### What the exercise asks:
Retype each entry below exactly as it stands.

### Records for the exercise:
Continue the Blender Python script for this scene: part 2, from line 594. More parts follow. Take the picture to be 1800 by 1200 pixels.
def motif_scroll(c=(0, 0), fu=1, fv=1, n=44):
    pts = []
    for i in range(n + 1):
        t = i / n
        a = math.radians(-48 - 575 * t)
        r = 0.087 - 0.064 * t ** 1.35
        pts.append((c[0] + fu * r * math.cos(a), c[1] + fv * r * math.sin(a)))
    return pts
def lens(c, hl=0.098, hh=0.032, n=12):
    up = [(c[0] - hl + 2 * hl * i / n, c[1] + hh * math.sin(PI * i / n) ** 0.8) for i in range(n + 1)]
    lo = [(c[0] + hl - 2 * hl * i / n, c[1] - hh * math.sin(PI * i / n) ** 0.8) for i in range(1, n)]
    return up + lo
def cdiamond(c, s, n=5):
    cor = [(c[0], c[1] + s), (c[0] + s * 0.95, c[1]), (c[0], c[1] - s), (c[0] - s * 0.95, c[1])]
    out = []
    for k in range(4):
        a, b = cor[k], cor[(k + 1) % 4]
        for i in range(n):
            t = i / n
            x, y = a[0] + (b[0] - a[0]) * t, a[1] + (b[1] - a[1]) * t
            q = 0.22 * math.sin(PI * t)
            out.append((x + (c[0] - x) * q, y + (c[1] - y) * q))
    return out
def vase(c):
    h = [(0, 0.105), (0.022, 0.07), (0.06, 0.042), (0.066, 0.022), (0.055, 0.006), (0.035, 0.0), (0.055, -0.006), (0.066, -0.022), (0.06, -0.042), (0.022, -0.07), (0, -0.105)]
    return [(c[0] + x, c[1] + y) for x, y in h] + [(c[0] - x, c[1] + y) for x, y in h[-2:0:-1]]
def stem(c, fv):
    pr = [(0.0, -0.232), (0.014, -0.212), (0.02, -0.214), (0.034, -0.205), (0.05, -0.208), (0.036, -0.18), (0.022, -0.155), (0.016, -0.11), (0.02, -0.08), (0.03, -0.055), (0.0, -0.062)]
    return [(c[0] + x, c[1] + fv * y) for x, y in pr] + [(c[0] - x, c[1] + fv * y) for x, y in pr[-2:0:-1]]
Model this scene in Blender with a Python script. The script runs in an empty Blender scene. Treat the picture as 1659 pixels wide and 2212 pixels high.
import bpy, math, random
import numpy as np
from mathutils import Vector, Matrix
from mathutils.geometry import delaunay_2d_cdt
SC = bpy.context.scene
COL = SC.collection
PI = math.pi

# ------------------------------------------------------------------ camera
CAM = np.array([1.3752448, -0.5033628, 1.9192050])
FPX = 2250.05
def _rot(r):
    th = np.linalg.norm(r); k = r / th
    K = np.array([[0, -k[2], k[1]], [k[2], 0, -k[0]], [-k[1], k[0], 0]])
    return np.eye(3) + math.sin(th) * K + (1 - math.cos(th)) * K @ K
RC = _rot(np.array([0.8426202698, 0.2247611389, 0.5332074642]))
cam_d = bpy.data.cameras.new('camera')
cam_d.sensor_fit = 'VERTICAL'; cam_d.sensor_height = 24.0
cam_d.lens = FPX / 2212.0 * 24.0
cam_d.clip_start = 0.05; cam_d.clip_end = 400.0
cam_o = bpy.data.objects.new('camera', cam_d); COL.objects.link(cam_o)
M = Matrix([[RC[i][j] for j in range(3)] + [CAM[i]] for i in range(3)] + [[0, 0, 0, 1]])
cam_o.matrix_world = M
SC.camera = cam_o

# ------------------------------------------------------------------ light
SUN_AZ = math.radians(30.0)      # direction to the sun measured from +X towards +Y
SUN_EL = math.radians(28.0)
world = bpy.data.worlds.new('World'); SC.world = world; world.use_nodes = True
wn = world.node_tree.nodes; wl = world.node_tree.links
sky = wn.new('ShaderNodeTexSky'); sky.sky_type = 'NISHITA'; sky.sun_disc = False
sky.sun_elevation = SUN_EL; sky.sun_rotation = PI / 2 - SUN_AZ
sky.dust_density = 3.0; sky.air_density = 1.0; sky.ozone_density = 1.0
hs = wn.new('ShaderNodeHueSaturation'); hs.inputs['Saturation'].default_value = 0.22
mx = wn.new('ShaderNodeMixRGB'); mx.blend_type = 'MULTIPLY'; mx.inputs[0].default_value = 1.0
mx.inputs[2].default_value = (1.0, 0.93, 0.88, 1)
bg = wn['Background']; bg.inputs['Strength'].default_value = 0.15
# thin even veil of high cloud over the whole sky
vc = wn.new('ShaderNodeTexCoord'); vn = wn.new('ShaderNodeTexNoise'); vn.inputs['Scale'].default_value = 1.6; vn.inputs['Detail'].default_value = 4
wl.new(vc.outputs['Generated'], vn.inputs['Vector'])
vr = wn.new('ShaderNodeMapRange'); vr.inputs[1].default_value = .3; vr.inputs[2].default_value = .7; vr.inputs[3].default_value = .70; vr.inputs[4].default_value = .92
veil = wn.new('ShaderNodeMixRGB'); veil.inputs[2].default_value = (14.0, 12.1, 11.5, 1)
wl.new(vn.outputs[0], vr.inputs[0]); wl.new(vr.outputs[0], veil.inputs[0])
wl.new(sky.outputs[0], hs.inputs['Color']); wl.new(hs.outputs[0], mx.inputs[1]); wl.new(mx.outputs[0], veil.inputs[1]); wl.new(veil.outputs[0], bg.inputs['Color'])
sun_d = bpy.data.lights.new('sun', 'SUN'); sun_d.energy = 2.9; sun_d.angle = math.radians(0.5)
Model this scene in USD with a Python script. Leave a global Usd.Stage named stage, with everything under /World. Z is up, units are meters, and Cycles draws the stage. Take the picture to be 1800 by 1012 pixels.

### Exercise response:
Continue the Blender Python script for this scene: part 2, from line 594. More parts follow. Take the picture to be 1800 by 1200 pixels.
def motif_scroll(c=(0, 0), fu=1, fv=1, n=44):
    pts = []
    for i in range(n + 1):
        t = i / n
        a = math.radians(-48 - 575 * t)
        r = 0.087 - 0.064 * t ** 1.35
        pts.append((c[0] + fu * r * math.cos(a), c[1] + fv * r * math.sin(a)))
    return pts
def lens(c, hl=0.098, hh=0.032, n=12):
    up = [(c[0] - hl + 2 * hl * i / n, c[1] + hh * math.sin(PI * i / n) ** 0.8) for i in range(n + 1)]
    lo = [(c[0] + hl - 2 * hl * i / n, c[1] - hh * math.sin(PI * i / n) ** 0.8) for i in range(1, n)]
    return up + lo
def cdiamond(c, s, n=5):
    cor = [(c[0], c[1] + s), (c[0] + s * 0.95, c[1]), (c[0], c[1] - s), (c[0] - s * 0.95, c[1])]
    out = []
    for k in range(4):
        a, b = cor[k], cor[(k + 1) % 4]
        for i in range(n):
            t = i / n
            x, y = a[0] + (b[0] - a[0]) * t, a[1] + (b[1] - a[1]) * t
            q = 0.22 * math.sin(PI * t)
            out.append((x + (c[0] - x) * q, y + (c[1] - y) * q))
    return out
def vase(c):
    h = [(0, 0.105), (0.022, 0.07), (0.06, 0.042), (0.066, 0.022), (0.055, 0.006), (0.035, 0.0), (0.055, -0.006), (0.066, -0.022), (0.06, -0.042), (0.022, -0.07), (0, -0.105)]
    return [(c[0] + x, c[1] + y) for x, y in h] + [(c[0] - x, c[1] + y) for x, y in h[-2:0:-1]]
def stem(c, fv):
    pr = [(0.0, -0.232), (0.014, -0.212), (0.02, -0.214), (0.034, -0.205), (0.05, -0.208), (0.036, -0.18), (0.022, -0.155), (0.016, -0.11), (0.02, -0.08), (0.03, -0.055), (0.0, -0.062)]
    return [(c[0] + x, c[1] + fv * y) for x, y in pr] + [(c[0] - x, c[1] + fv * y) for x, y in pr[-2:0:-1]]
Model this scene in Blender with a Python script. The script runs in an empty Blender scene. Treat the picture as 1659 pixels wide and 2212 pixels high.
import bpy, math, random
import numpy as np
from mathutils import Vector, Matrix
from mathutils.geometry import delaunay_2d_cdt
SC = bpy.context.scene
COL = SC.collection
PI = math.pi

# ------------------------------------------------------------------ camera
CAM = np.array([1.3752448, -0.5033628, 1.9192050])
FPX = 2250.05
def _rot(r):
    th = np.linalg.norm(r); k = r / th
    K = np.array([[0, -k[2], k[1]], [k[2], 0, -k[0]], [-k[1], k[0], 0]])
    return np.eye(3) + math.sin(th) * K + (1 - math.cos(th)) * K @ K
RC = _rot(np.array([0.8426202698, 0.2247611389, 0.5332074642]))
cam_d = bpy.data.cameras.new('camera')
cam_d.sensor_fit = 'VERTICAL'; cam_d.sensor_height = 24.0
cam_d.lens = FPX / 2212.0 * 24.0
cam_d.clip_start = 0.05; cam_d.clip_end = 400.0
cam_o = bpy.data.objects.new('camera', cam_d); COL.objects.link(cam_o)
M = Matrix([[RC[i][j] for j in range(3)] + [CAM[i]] for i in range(3)] + [[0, 0, 0, 1]])
cam_o.matrix_world = M
SC.camera = cam_o

# ------------------------------------------------------------------ light
SUN_AZ = math.radians(30.0)      # direction to the sun measured from +X towards +Y
SUN_EL = math.radians(28.0)
world = bpy.data.worlds.new('World'); SC.world = world; world.use_nodes = True
wn = world.node_tree.nodes; wl = world.node_tree.links
sky = wn.new('ShaderNodeTexSky'); sky.sky_type = 'NISHITA'; sky.sun_disc = False
sky.sun_elevation = SUN_EL; sky.sun_rotation = PI / 2 - SUN_AZ
sky.dust_density = 3.0; sky.air_density = 1.0; sky.ozone_density = 1.0
hs = wn.new('ShaderNodeHueSaturation'); hs.inputs['Saturation'].default_value = 0.22
mx = wn.new('ShaderNodeMixRGB'); mx.blend_type = 'MULTIPLY'; mx.inputs[0].default_value = 1.0
mx.inputs[2].default_value = (1.0, 0.93, 0.88, 1)
bg = wn['Background']; bg.inputs['Strength'].default_value = 0.15
# thin even veil of high cloud over the whole sky
vc = wn.new('ShaderNodeTexCoord'); vn = wn.new('ShaderNodeTexNoise'); vn.inputs['Scale'].default_value = 1.6; vn.inputs['Detail'].default_value = 4
wl.new(vc.outputs['Generated'], vn.inputs['Vector'])
vr = wn.new('ShaderNodeMapRange'); vr.inputs[1].default_value = .3; vr.inputs[2].default_value = .7; vr.inputs[3].default_value = .70; vr.inputs[4].default_value = .92
veil = wn.new('ShaderNodeMixRGB'); veil.inputs[2].default_value = (14.0, 12.1, 11.5, 1)
wl.new(vn.outputs[0], vr.inputs[0]); wl.new(vr.outputs[0], veil.inputs[0])
wl.new(sky.outputs[0], hs.inputs['Color']); wl.new(hs.outputs[0], mx.inputs[1]); wl.new(mx.outputs[0], veil.inputs[1]); wl.new(veil.outputs[0], bg.inputs['Color'])
sun_d = bpy.data.lights.new('sun', 'SUN'); sun_d.energy = 2.9; sun_d.angle = math.radians(0.5)
Model this scene in USD with a Python script. Leave a global Usd.Stage named stage, with everything under /World. Z is up, units are meters, and Cycles draws the stage. Take the picture to be 1800 by 1012 pixels.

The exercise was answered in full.